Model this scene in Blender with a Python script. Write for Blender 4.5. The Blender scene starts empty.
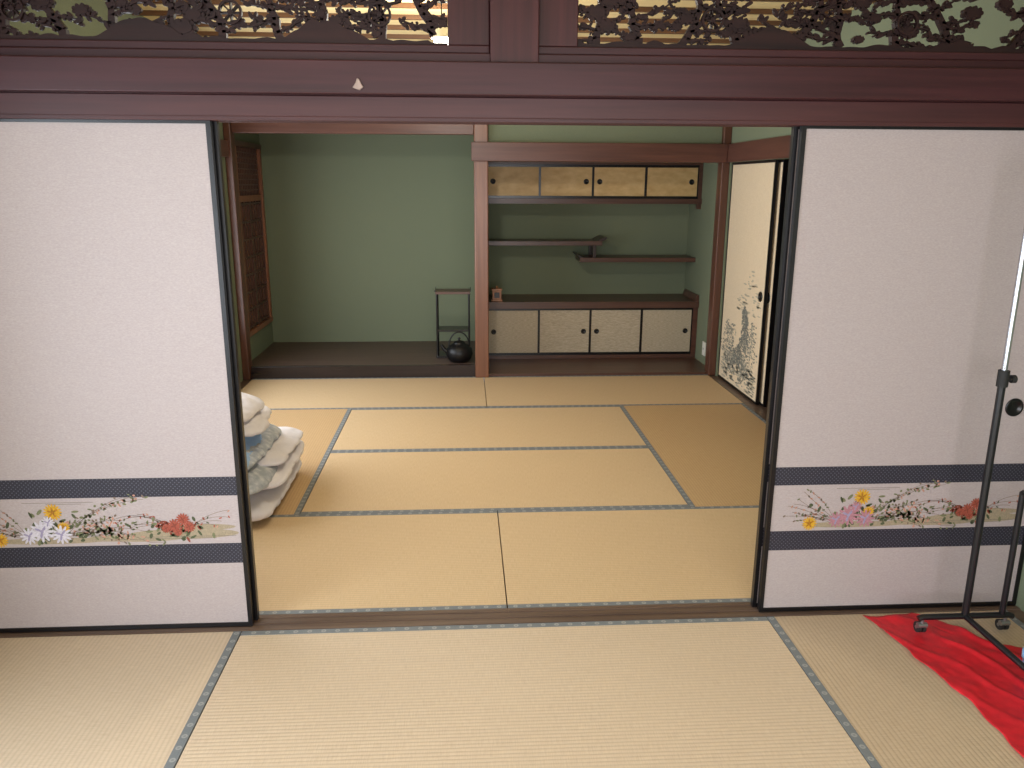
import bpy, bmesh, math, random
from mathutils import Vector, noise, Matrix, Euler
random.seed(7)
scene=bpy.context.scene
scene.view_settings.view_transform='Standard'
scene.view_settings.look='None'

# ---------------------------------------------------------------- materials
def lin(c):
    c=c/255.0
    return c/12.92 if c<=0.04045 else ((c+0.055)/1.055)**2.4
def S(r,g,b): return (lin(r),lin(g),lin(b),1)

class NT:
    def __init__(s,name):
        s.m=bpy.data.materials.new(name); s.m.use_nodes=True
        s.t=s.m.node_tree; s.b=s.t.nodes['Principled BSDF']
    def n(s,typ,**kw):
        nd=s.t.nodes.new(typ)
        for k,v in kw.items():
            if k.startswith('i_'): nd.inputs[k[2:].replace('_',' ')].default_value=v
            else: setattr(nd,k,v)
        return nd
    def l(s,a,b): s.t.links.new(a,b)
    def coord(s,scale=(1,1,1)):
        tc=s.n('ShaderNodeTexCoord'); mp=s.n('ShaderNodeMapping')
        mp.inputs['Scale'].default_value=scale
        s.l(tc.outputs['Object'],mp.inputs['Vector']); return mp.outputs['Vector']
    def noise(s,scale,detail=3,vec=(1,1,1),rough=0.5):
        nd=s.n('ShaderNodeTexNoise'); nd.inputs['Scale'].default_value=scale
        nd.inputs['Detail'].default_value=detail; nd.inputs['Roughness'].default_value=rough
        s.l(s.coord(vec),nd.inputs['Vector']); return nd.outputs['Fac']
    def ramp(s,fac,stops):
        r=s.n('ShaderNodeValToRGB'); e=r.color_ramp.elements
        e[0].position=stops[0][0]; e[0].color=stops[0][1]
        e[1].position=stops[-1][0]; e[1].color=stops[-1][1]
        for p,c in stops[1:-1]:
            x=e.new(p); x.color=c
        s.l(fac,r.inputs['Fac']); return r.outputs['Color']
    def mix(s,fac,a,b,mode='MIX'):
        m=s.n('ShaderNodeMix',data_type='RGBA',blend_type=mode)
        if isinstance(fac,(int,float)): m.inputs[0].default_value=fac
        else: s.l(fac,m.inputs[0])
        for i,v in ((6,a),(7,b)):
            if isinstance(v,tuple): m.inputs[i].default_value=v
            else: s.l(v,m.inputs[i])
        return m.outputs[2]
    def math(s,op,a,b=None):
        m=s.n('ShaderNodeMath',operation=op)
        for i,v in ((0,a),(1,b)):
            if v is None: continue
            if isinstance(v,(int,float)): m.inputs[i].default_value=v
            else: s.l(v,m.inputs[i])
        return m.outputs[0]
    def bump(s,h,strength=0.2,dist=0.002):
        b=s.n('ShaderNodeBump'); b.inputs['Strength'].default_value=strength
        b.inputs['Distance'].default_value=dist
        s.l(h,b.inputs['Height']); s.l(b.outputs['Normal'],s.b.inputs['Normal'])
    def col(s,c):
        if isinstance(c,tuple): s.b.inputs['Base Color'].default_value=c
        else: s.l(c,s.b.inputs['Base Color'])
    def done(s,rough=0.6,metal=0.0,spec=0.5):
        s.b.inputs['Roughness'].default_value=rough; s.b.inputs['Metallic'].default_value=metal
        s.b.inputs['Specular IOR Level'].default_value=spec
        return s.m

def wood(name,c1,c2,axis='x',rough=0.4,scale=30,spec=0.5):
    t=NT(name); st=[1,1,1]; st['xyz'.index(axis)]=0.04
    f=t.noise(scale,5,tuple(st),0.6); g=t.noise(2.0,2)
    c=t.ramp(f,[(0.3,c1),(0.7,c2)])
    c=t.mix(t.math('MULTIPLY',g,0.5),c,c1)
    t.col(c); t.bump(f,0.15,0.001)
    return t.done(rough,0,spec)
def plain(name,c,rough=0.5,metal=0,var=0.12,scale=40,spec=0.5,bump=0.0):
    t=NT(name); f=t.noise(scale,3)
    d=tuple([c[i]*(1-var) for i in range(3)]+[1]); e=tuple([min(1,c[i]*(1+var)) for i in range(3)]+[1])
    t.col(t.ramp(f,[(0.3,d),(0.7,e)]))
    if bump: t.bump(f,bump,0.003)
    return t.done(rough,metal,spec)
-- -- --
__Exercise aim__
With the pictures left out, restate word for word every line of the data above, from the first down to the line that contains "scene.view_settings.look='None'".

__Output below__
Model this scene in Blender with a Python script. Write for Blender 4.5. The Blender scene starts empty.
import bpy, bmesh, math, random
from mathutils import Vector, noise, Matrix, Euler
random.seed(7)
scene=bpy.context.scene
scene.view_settings.view_transform='Standard'
scene.view_settings.look='None'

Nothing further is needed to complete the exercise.